This kind of article really gives a “never meet your heroes vibe”.
At least for the brain-dead C++ push. The language is unfortunately not going away with all the millions of crappy legacy code out there, but please let the kids move on with the times.
90% of C++ knowledge is language specific UB crap that has nothing to do with software development anyway. Pushing the language in 2025 makes you look like a Luddite. Any combination C/Rust + Python/C# + OCaml/Haskell ought to teach you a bit of everything, without having to learn the difference between auto
and decltype(auto)
, a billion initialisation options, a billion value-types, and whatever crap is going to generate 100 lines of undecipherable template errors
CLion is IMO by far the best option out there, short of going the editor-as-ide road (vim emacs etc).

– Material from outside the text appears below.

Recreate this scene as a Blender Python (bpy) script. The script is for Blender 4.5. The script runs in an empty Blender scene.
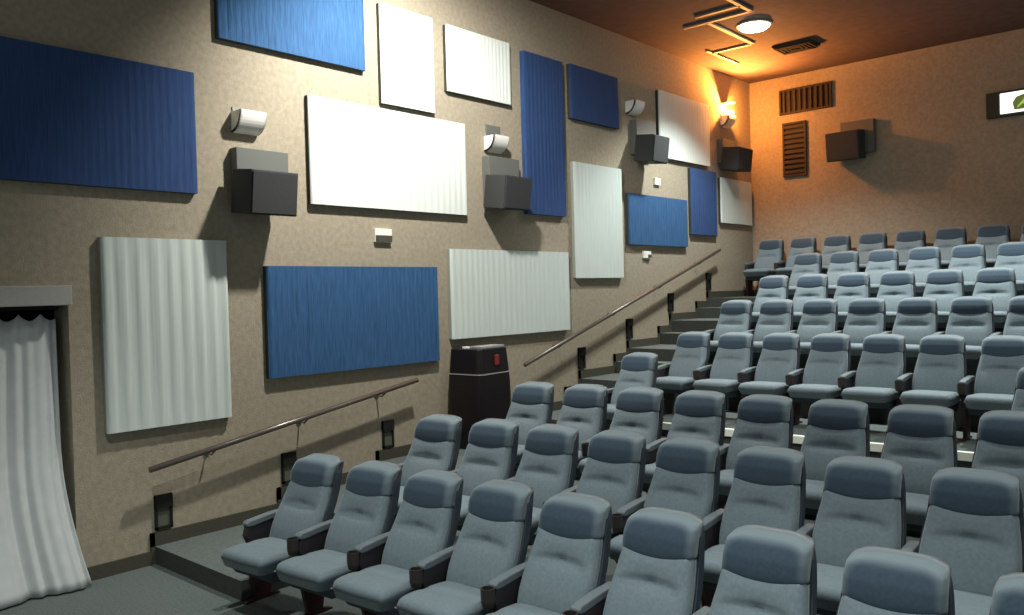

QtCreator is good, but only better feature wise for qt/qmake projects.
VSCode is difficult to setup, the billions of plug-ins all lack something. I remember struggling to get remote debugging to work properly, I think because I couldn’t override the default gdb flags to use local symbols (downloading 10gb of debug symbols every run, thanks but no thanks). Amongst other things I can’t recall. It’s probably a decent IDE for JS or hobby projects but I cannot recommend this for a professional environment.
I’m not gonna bother discussing VS.
What else is still around and actively developed? Codeblocks? Netbeans?